>>>>

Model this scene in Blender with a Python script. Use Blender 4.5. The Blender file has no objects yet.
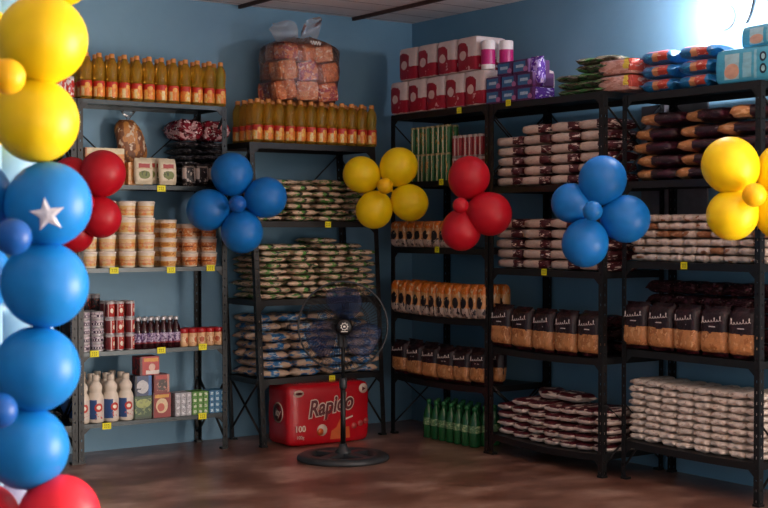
import bpy, math, random
from mathutils import Vector, Matrix
R = random.Random(7)
C = bpy.context.scene.collection
F = 1350.0; CX = 384; HY = 228; HC = 1.305
SB, CB = .5730, .8195
PI = math.pi

# ---------------------------------------------------------------- node helpers
def lin(c):
    if isinstance(c, str):
        c = c.lstrip('#'); c = [int(c[i:i+2], 16)/255 for i in (0, 2, 4)]
    return tuple((x/12.92 if x <= .04045 else ((x+.055)/1.055)**2.4) for x in c[:3]) + (1,)
class NT:
    def __init__(s, name):
        s.m = bpy.data.materials.new(name); s.m.use_nodes = True
        s.t = s.m.node_tree; s.n = s.t.nodes; s.b = s.n['Principled BSDF']
    def new(s, typ, **kw):
        nd = s.n.new(typ)
        for k, v in kw.items(): setattr(nd, k, v)
        return nd
    def link(s, a, b): s.t.links.new(a, b)
    def val(s, sock, v):
        if hasattr(v, 'is_output') or isinstance(v, bpy.types.NodeSocket): s.link(v, sock)
        else: sock.default_value = v
    def math(s, op, a, b=0.0, c=None):
        nd = s.new('ShaderNodeMath', operation=op)
        s.val(nd.inputs[0], a); s.val(nd.inputs[1], b)
        if c is not None: s.val(nd.inputs[2], c)
        return nd.outputs[0]
    def mix(s, f, a, b):
        nd = s.new('ShaderNodeMix', data_type='RGBA')
        s.val(nd.inputs[0], f); s.val(nd.inputs[6], a); s.val(nd.inputs[7], b)
        return nd.outputs[2]
    def noise(s, vec, scale, detail=2, rough=.5):
        nd = s.new('ShaderNodeTexNoise'); nd.inputs['Scale'].default_value = scale
        nd.inputs['Detail'].default_value = detail; nd.inputs['Roughness'].default_value = rough
        if vec is not None: s.link(vec, nd.inputs['Vector'])
        return nd.outputs[0]
    def ramp(s, fac, stops, interp='LINEAR'):
        nd = s.new('ShaderNodeValToRGB'); nd.color_ramp.interpolation = interp
        e = nd.color_ramp.elements
        e[0].position, e[0].color = stops[0][0], stops[0][1]
        e[1].position, e[1].color = stops[1][0], stops[1][1]
        for p, c in stops[2:]:
            q = e.new(p); q.color = c
        s.link(fac, nd.inputs[0]); return nd.outputs[0]
    def set(s, **kw):
        for k, v in kw.items(): s.val(s.b.inputs[k.replace('_', ' ')], v)
def mat(name, col, rough=.5, metal=0, var=.12, scale=18, bump=0, **kw):
    t = NT(name); tc = t.new('ShaderNodeTexCoord')
    c = lin(col); n = t.noise(tc.outputs['Object'], scale, 3)
    dark = tuple(x*(1-var) for x in c[:3])+(1,); lite = tuple(min(1, x*(1+var)) for x in c[:3])+(1,)
    t.link(t.ramp(n, [(.3, dark), (.7, lite)]), t.b.inputs['Base Color'])
    t.set(Roughness=rough, Metallic=metal, **kw)
    if bump:
        b = t.new('ShaderNodeBump'); b.inputs['Strength'].default_value = bump; b.inputs['Distance'].default_value = .01
        t.link(n, b.inputs['Height']); t.link(b.outputs[0], t.b.inputs['Normal'])
    return t.m
def decal(name, base, shapes, rough=.4, wob=.03, wsc=5, axes='XZ', bump=.0, var=.1, bsc=14, **kw):
    """printed packaging: shapes painted in the package's own coordinates.
    ('r',u0,u1,v0,v1,col) box, ('e',cu,cv,a,b,col) ellipse, ('n',scale,thr,col,u0,u1,v0,v1) blotches, ('s',axis-count,duty,col,u0,u1,v0,v1) stripes"""
    t = NT(name); tc = t.new('ShaderNodeTexCoord'); G = tc.outputs['Generated']
    oi = t.new('ShaderNodeObjectInfo')
    off = t.new('ShaderNodeVectorMath', operation='ADD'); t.link(G, off.inputs[0])
    cmb = t.new('ShaderNodeCombineXYZ'); r9 = t.math('MULTIPLY', oi.outputs['Random'], 9.0)
    for i in range(3): t.link(r9, cmb.inputs[i])
    t.link(cmb.outputs[0], off.inputs[1]); GO = off.outputs[0]
    sep = t.new('ShaderNodeSeparateXYZ'); t.link(G, sep.inputs[0])
    ix = {'X': 0, 'Y': 1, 'Z': 2}
    u, v = sep.outputs[ix[axes[0]]], sep.outputs[ix[axes[1]]]
    if wob:
        n1 = t.noise(GO, wsc, 2); d = t.math('MULTIPLY', t.math('SUBTRACT', n1, .5), wob*2)
        u = t.math('ADD', u, d); v = t.math('ADD', v, d)
    def box(u0, u1, v0, v1):
        a = t.math('GREATER_THAN', u, u0); b = t.math('LESS_THAN', u, u1)
        c = t.math('GREATER_THAN', v, v0); d = t.math('LESS_THAN', v, v1)
        return t.math('MULTIPLY', t.math('MULTIPLY', a, b), t.math('MULTIPLY', c, d))
    col = lin(base)
    for s in shapes:
        if s[0] == 'r': m = box(*s[1:5]); c = s[5]
        elif s[0] == 'e':
            p = t.math('POWER', t.math('DIVIDE', t.math('SUBTRACT', u, s[1]), s[3]), 2.0)
            q = t.math('POWER', t.math('DIVIDE', t.math('SUBTRACT', v, s[2]), s[4]), 2.0)
            m = t.math('LESS_THAN', t.math('ADD', p, q), 1.0); c = s[5]
        elif s[0] == 'n':
            m = t.math('MULTIPLY', t.math('GREATER_THAN', t.noise(GO, s[1], 3), s[2]), box(*s[4:8])); c = s[3]
        elif s[0] == 's':
            m = t.math('MULTIPLY', t.math('LESS_THAN', t.math('FRACT', t.math('MULTIPLY', u, float(s[1]))), s[2]), box(*s[4:8])); c = s[3]
        elif s[0] == 'h':
            m = t.math('MULTIPLY', t.math('LESS_THAN', t.math('FRACT', t.math('MULTIPLY', v, float(s[1]))), s[2]), box(*s[4:8])); c = s[3]
        col = t.mix(m, col, lin(c))
    nz = t.noise(GO, 9, 3)
    dk = t.new('ShaderNodeMix', data_type='RGBA', blend_type='MULTIPLY'); dk.inputs[0].default_value = 1
    t.val(dk.inputs[6], col)
    t.link(t.ramp(nz, [(.3, (1-var*2,)*3+(1,)), (.65, (1, 1, 1, 1))]), dk.inputs[7])
    t.link(dk.outputs[2], t.b.inputs['Base Color'])
    t.set(Roughness=rough, **kw)
    if bump:
        bn = t.noise(GO, bsc, 3); b = t.new('ShaderNodeBump'); b.inputs['Strength'].default_value = bump
        b.inputs['Distance'].default_value = .02; t.link(bn, b.inputs['Height']); t.link(b.outputs[0], t.b.inputs['Normal'])
    return t.m

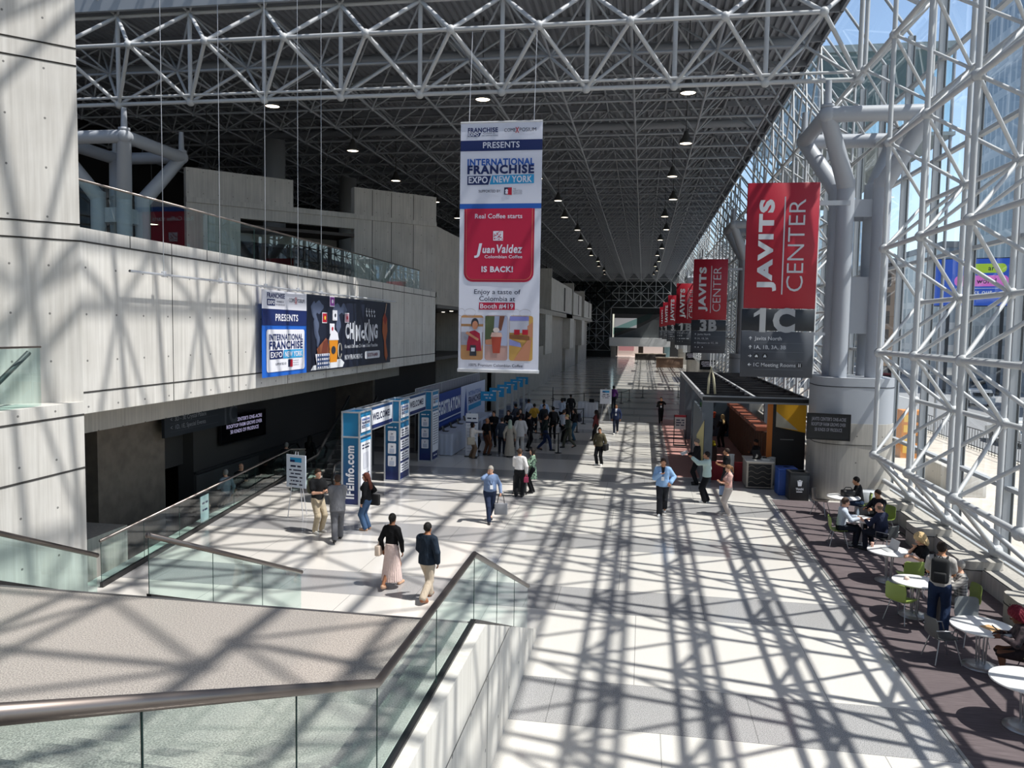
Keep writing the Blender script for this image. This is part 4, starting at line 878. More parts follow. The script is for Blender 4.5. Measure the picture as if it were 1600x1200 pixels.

<<<<

» **Written task**
Your task is to copy the entries in full and exactly, without any images.

» **Output below**
Model this scene in Blender with a Python script. Use Blender 4.5. The Blender file has no objects yet.
import bpy, math, random
from mathutils import Vector, Matrix
R = random.Random(7)
C = bpy.context.scene.collection
F = 1350.0; CX = 384; HY = 228; HC = 1.305
SB, CB = .5730, .8195
PI = math.pi

# ---------------------------------------------------------------- node helpers
def lin(c):
    if isinstance(c, str):
        c = c.lstrip('#'); c = [int(c[i:i+2], 16)/255 for i in (0, 2, 4)]
    return tuple((x/12.92 if x <= .04045 else ((x+.055)/1.055)**2.4) for x in c[:3]) + (1,)
class NT:
    def __init__(s, name):
        s.m = bpy.data.materials.new(name); s.m.use_nodes = True
        s.t = s.m.node_tree; s.n = s.t.nodes; s.b = s.n['Principled BSDF']
    def new(s, typ, **kw):
        nd = s.n.new(typ)
        for k, v in kw.items(): setattr(nd, k, v)
        return nd
    def link(s, a, b): s.t.links.new(a, b)
    def val(s, sock, v):
        if hasattr(v, 'is_output') or isinstance(v, bpy.types.NodeSocket): s.link(v, sock)
        else: sock.default_value = v
    def math(s, op, a, b=0.0, c=None):
        nd = s.new('ShaderNodeMath', operation=op)
        s.val(nd.inputs[0], a); s.val(nd.inputs[1], b)
        if c is not None: s.val(nd.inputs[2], c)
        return nd.outputs[0]
    def mix(s, f, a, b):
        nd = s.new('ShaderNodeMix', data_type='RGBA')
        s.val(nd.inputs[0], f); s.val(nd.inputs[6], a); s.val(nd.inputs[7], b)
        return nd.outputs[2]
    def noise(s, vec, scale, detail=2, rough=.5):
        nd = s.new('ShaderNodeTexNoise'); nd.inputs['Scale'].default_value = scale
        nd.inputs['Detail'].default_value = detail; nd.inputs['Roughness'].default_value = rough
        if vec is not None: s.link(vec, nd.inputs['Vector'])
        return nd.outputs[0]
    def ramp(s, fac, stops, interp='LINEAR'):
        nd = s.new('ShaderNodeValToRGB'); nd.color_ramp.interpolation = interp
        e = nd.color_ramp.elements
        e[0].position, e[0].color = stops[0][0], stops[0][1]
        e[1].position, e[1].color = stops[1][0], stops[1][1]
        for p, c in stops[2:]:
            q = e.new(p); q.color = c
        s.link(fac, nd.inputs[0]); return nd.outputs[0]
    def set(s, **kw):
        for k, v in kw.items(): s.val(s.b.inputs[k.replace('_', ' ')], v)
def mat(name, col, rough=.5, metal=0, var=.12, scale=18, bump=0, **kw):
    t = NT(name); tc = t.new('ShaderNodeTexCoord')
    c = lin(col); n = t.noise(tc.outputs['Object'], scale, 3)
    dark = tuple(x*(1-var) for x in c[:3])+(1,); lite = tuple(min(1, x*(1+var)) for x in c[:3])+(1,)
    t.link(t.ramp(n, [(.3, dark), (.7, lite)]), t.b.inputs['Base Color'])
    t.set(Roughness=rough, Metallic=metal, **kw)
    if bump:
        b = t.new('ShaderNodeBump'); b.inputs['Strength'].default_value = bump; b.inputs['Distance'].default_value = .01
        t.link(n, b.inputs['Height']); t.link(b.outputs[0], t.b.inputs['Normal'])
    return t.m
def decal(name, base, shapes, rough=.4, wob=.03, wsc=5, axes='XZ', bump=.0, var=.1, bsc=14, **kw):
    """printed packaging: shapes painted in the package's own coordinates.
    ('r',u0,u1,v0,v1,col) box, ('e',cu,cv,a,b,col) ellipse, ('n',scale,thr,col,u0,u1,v0,v1) blotches, ('s',axis-count,duty,col,u0,u1,v0,v1) stripes"""
    t = NT(name); tc = t.new('ShaderNodeTexCoord'); G = tc.outputs['Generated']
    oi = t.new('ShaderNodeObjectInfo')
    off = t.new('ShaderNodeVectorMath', operation='ADD'); t.link(G, off.inputs[0])
    cmb = t.new('ShaderNodeCombineXYZ'); r9 = t.math('MULTIPLY', oi.outputs['Random'], 9.0)
    for i in range(3): t.link(r9, cmb.inputs[i])
    t.link(cmb.outputs[0], off.inputs[1]); GO = off.outputs[0]
    sep = t.new('ShaderNodeSeparateXYZ'); t.link(G, sep.inputs[0])
    ix = {'X': 0, 'Y': 1, 'Z': 2}
    u, v = sep.outputs[ix[axes[0]]], sep.outputs[ix[axes[1]]]
    if wob:
        n1 = t.noise(GO, wsc, 2); d = t.math('MULTIPLY', t.math('SUBTRACT', n1, .5), wob*2)
        u = t.math('ADD', u, d); v = t.math('ADD', v, d)
    def box(u0, u1, v0, v1):
        a = t.math('GREATER_THAN', u, u0); b = t.math('LESS_THAN', u, u1)
        c = t.math('GREATER_THAN', v, v0); d = t.math('LESS_THAN', v, v1)
        return t.math('MULTIPLY', t.math('MULTIPLY', a, b), t.math('MULTIPLY', c, d))
    col = lin(base)
    for s in shapes:
        if s[0] == 'r': m = box(*s[1:5]); c = s[5]
        elif s[0] == 'e':
            p = t.math('POWER', t.math('DIVIDE', t.math('SUBTRACT', u, s[1]), s[3]), 2.0)
            q = t.math('POWER', t.math('DIVIDE', t.math('SUBTRACT', v, s[2]), s[4]), 2.0)
            m = t.math('LESS_THAN', t.math('ADD', p, q), 1.0); c = s[5]
        elif s[0] == 'n':
            m = t.math('MULTIPLY', t.math('GREATER_THAN', t.noise(GO, s[1], 3), s[2]), box(*s[4:8])); c = s[3]
        elif s[0] == 's':
            m = t.math('MULTIPLY', t.math('LESS_THAN', t.math('FRACT', t.math('MULTIPLY', u, float(s[1]))), s[2]), box(*s[4:8])); c = s[3]
        elif s[0] == 'h':
            m = t.math('MULTIPLY', t.math('LESS_THAN', t.math('FRACT', t.math('MULTIPLY', v, float(s[1]))), s[2]), box(*s[4:8])); c = s[3]
        col = t.mix(m, col, lin(c))
    nz = t.noise(GO, 9, 3)
    dk = t.new('ShaderNodeMix', data_type='RGBA', blend_type='MULTIPLY'); dk.inputs[0].default_value = 1
    t.val(dk.inputs[6], col)
    t.link(t.ramp(nz, [(.3, (1-var*2,)*3+(1,)), (.65, (1, 1, 1, 1))]), dk.inputs[7])
    t.link(dk.outputs[2], t.b.inputs['Base Color'])
    t.set(Roughness=rough, **kw)
    if bump:
        bn = t.noise(GO, bsc, 3); b = t.new('ShaderNodeBump'); b.inputs['Strength'].default_value = bump
        b.inputs['Distance'].default_value = .02; t.link(bn, b.inputs['Height']); t.link(b.outputs[0], t.b.inputs['Normal'])
    return t.m

Keep writing the Blender script for this image. This is part 4, starting at line 878. More parts follow. The script is for Blender 4.5. Measure the picture as if it were 1600x1200 pixels.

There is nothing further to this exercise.